1999 yılından bu yana tüm Avrupa vatandaşlarıyla birlikte kutladığımız 9 Mayıs Avrupa Günü, Avrupalılık bilincinin ve felsefesinin tazelenmesine katkı sağlamaktadır.
Geride bıraktığımız yarım asır boyunca farklı Avrupa uluslarının, özgürlük, demokrasi ve insan haklarına saygı gibi evrensel değerler etrafında kenetlenmesini sağlayan Avrupa Birliği projesi, tüm dünyanın takdir ettiği tarihi bir başarıdır. Bu şekilde, birçok Avrupa milleti tek başına erişemeyeceği idealleri, birlik ve dayanışma sayesinde gerçekleştirme ve geleceğine güvenle bakma imkanına kavuşmuştur.
Kuruluşundan sonraki genişleme dalgalarıyla yeni ulusları kucaklayan Birlik, yeni fikirler, yeni kültürel renkler, yeni deneyimler, yeni iş alanları, yeni pazarlar ve dolayısıyla Birliğe her katılan yeni üye ülkenin beraberinde taşıdığı yeni olanaklar sayesinde daha da güçlenmiştir. Birlik, bugün yaklaşık 500 milyona ulaşan nüfusuyla, dünyanın en önemli iktisadi güçlerinden biridir. Son olarak, Lizbon Antlaşması’nın kabul edilmesiyle, kurumsal açıdan da önemli bir aşamayı geride bırakmıştır.
Bununla birlikte, Avrupa’nın entegrasyon sürecini başarıyla tamamlaması, Avrupa Birliği’nin ayrım gözetmeden ve istisnasız olarak tüm Avrupa uluslarını ortak değerler etrafında biraraya getirmesiyle mümkün olabilecektir. Yeni sınırlar ve bölünme hatları yerine, kucaklayıcılığı esas alan ve gücünün temel unsurları arasında çeşitliliğin bulunduğu bir Avrupa Birliği, 21’nci yüzyılın güçlükleriyle daha kolay başa çıkabilecektir.
Türkiye, bölgesel ve küresel etkinliği, dinamik ekonomisi ve genç insan gücüyle Avrupa Birliği’ne önemli katkılar sağlayacak ve ilave güç katacaktır. Halihazırda yürütülen katılım müzakerelerimizin hedefi tam üyeliktir.
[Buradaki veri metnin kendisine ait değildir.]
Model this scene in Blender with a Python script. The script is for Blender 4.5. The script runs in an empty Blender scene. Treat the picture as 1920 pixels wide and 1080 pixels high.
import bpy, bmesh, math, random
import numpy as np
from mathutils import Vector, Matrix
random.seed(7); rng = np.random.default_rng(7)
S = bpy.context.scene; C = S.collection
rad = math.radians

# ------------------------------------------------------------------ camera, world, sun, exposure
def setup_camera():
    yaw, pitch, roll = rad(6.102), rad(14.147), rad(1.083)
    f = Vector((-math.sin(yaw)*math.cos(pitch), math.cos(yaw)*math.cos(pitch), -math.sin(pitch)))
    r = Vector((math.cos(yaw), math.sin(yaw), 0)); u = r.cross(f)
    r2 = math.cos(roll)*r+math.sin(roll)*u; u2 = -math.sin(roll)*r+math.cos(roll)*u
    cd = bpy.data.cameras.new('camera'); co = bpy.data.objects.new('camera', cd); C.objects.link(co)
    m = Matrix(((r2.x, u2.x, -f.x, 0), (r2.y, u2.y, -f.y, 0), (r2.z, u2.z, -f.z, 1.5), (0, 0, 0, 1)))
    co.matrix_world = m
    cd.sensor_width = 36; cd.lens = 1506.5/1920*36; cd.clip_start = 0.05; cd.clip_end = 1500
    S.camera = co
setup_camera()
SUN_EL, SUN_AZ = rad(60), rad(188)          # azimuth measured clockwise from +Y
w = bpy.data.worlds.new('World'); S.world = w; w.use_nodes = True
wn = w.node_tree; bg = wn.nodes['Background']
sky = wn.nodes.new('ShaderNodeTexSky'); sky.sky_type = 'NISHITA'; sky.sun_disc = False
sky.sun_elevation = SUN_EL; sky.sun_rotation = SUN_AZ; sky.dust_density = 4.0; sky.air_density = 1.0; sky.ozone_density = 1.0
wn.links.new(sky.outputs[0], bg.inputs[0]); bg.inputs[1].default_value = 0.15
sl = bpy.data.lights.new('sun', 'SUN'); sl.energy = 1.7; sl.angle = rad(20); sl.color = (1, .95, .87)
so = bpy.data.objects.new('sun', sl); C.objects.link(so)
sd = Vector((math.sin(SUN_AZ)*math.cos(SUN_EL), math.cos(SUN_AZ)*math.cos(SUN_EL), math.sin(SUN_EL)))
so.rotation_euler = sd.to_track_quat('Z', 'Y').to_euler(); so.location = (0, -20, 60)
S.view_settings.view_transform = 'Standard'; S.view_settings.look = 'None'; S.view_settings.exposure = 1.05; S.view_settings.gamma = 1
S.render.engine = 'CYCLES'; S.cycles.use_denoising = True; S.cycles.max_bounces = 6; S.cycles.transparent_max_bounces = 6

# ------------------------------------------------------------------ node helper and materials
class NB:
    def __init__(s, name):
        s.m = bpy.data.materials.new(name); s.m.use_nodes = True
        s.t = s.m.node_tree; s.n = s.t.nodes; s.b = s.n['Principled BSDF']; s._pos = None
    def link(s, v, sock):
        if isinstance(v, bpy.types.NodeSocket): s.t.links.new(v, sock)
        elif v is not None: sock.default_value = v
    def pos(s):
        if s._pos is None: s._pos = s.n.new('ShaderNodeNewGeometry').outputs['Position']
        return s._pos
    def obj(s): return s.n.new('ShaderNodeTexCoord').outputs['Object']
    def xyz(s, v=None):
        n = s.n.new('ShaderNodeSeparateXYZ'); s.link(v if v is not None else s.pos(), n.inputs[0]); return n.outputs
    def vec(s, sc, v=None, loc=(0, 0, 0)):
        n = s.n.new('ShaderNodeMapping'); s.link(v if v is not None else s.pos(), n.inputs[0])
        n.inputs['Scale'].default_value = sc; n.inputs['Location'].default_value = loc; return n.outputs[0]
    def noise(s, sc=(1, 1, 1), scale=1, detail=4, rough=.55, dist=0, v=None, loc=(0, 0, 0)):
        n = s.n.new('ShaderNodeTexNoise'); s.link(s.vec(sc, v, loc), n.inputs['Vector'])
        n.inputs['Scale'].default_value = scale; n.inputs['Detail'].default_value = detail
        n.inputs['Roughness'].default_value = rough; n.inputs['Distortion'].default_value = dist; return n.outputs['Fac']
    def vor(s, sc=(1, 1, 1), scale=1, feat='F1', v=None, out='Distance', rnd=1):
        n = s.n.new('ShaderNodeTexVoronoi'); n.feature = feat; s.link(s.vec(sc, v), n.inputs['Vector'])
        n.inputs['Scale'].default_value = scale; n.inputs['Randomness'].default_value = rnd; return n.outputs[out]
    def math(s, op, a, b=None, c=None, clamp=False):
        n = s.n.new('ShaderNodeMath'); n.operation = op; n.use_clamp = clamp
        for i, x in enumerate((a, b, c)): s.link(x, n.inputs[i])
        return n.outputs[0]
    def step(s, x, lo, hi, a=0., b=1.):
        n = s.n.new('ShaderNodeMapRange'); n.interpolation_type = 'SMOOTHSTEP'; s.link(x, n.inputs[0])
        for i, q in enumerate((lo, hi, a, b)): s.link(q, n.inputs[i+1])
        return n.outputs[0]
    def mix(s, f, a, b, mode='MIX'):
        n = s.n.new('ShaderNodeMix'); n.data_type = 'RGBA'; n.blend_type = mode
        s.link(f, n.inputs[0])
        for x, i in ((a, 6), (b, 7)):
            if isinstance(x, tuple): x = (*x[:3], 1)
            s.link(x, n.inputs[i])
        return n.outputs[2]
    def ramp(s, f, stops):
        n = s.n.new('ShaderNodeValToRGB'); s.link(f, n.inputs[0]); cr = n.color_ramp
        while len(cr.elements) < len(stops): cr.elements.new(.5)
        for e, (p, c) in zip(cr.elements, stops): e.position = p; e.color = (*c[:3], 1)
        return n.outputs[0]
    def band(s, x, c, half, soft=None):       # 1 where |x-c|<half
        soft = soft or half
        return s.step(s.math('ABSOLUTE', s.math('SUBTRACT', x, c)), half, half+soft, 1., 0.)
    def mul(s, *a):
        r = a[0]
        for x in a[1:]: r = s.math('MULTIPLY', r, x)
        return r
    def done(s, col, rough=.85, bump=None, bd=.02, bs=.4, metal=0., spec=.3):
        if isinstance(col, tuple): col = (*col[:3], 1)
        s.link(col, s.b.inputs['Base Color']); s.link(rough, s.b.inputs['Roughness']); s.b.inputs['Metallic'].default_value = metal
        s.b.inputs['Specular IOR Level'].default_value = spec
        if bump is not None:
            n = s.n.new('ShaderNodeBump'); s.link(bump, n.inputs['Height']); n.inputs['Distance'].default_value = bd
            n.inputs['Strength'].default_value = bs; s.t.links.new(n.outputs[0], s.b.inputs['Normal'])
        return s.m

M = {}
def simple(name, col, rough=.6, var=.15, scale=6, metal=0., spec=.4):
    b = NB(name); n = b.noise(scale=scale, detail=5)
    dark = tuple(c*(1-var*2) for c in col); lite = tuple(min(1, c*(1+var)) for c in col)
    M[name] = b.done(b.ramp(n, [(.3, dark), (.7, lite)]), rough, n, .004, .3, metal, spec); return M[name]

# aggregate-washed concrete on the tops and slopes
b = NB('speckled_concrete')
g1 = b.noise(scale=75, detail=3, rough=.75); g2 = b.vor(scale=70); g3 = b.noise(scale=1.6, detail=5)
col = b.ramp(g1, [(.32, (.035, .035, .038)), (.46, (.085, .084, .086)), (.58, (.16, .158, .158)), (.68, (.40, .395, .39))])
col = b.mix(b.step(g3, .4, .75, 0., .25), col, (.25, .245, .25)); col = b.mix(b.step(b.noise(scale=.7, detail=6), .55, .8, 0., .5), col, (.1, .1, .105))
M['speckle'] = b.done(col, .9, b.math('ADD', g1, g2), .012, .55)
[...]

Müzakere sürecimizde zaman zaman karşılaşılan konjonktürel gelişmelere bağlı güçlükler, bizleri asla yıldırmamakta ve üyelik irademizi zayıflatmamaktadır. Birliğe sonradan katılan birçok ülkenin katılım süreci zarfında da bazı sıkıntılar yaşandığı bilinmektedir. Ancak sonuçta, her genişlemenin Birliğe ilave güç kattığı da genel kabul gören bir gerçektir.
Zaman zaman karşılaştığımız bu güçlükler, üyelik sürecimizin kendi temel dinamikleri çerçevesinde gelişmesine mani olmamalıdır. Duygusallıktan uzak, bilgiye dayalı ve neticeye odaklı bir yaklaşım benimsenmesinin sonuca ulaşılmasında etkili olacağına inanıyorum.
Türkiye’nin Avrupalılığı esasen tescil edilmiş bir durumdur. Ülkemiz, benimsediği dünya görüşü, siyasal kurumları, çağdaş normlara uygun demokratik yapısı, laik devlet düzeni, serbest pazar ekonomisi ve kültürel değerleriyle, stratejik, coğrafi, tarihi ve kültürel anlamda her zaman Avrupa’nın merkezi bir ülkesi olma özelliğini taşımıştır. Tam üyelikle birlikte, Avrupa kendi içine önemli bir kültür zenginliğini ithal etmiş olacaktır. Böylelikle, hem Türkiye hem de AB evrensel değerlerin benimsenmesi halinde medeniyetlerarası uzlaşının mümkün olduğunu tüm dünyaya göstermiş olacaktır.
Bu vesileyle tüm vatandaşlarımızın ve bütün Avrupalıların 9 Mayıs Avrupa gününü kutlarım.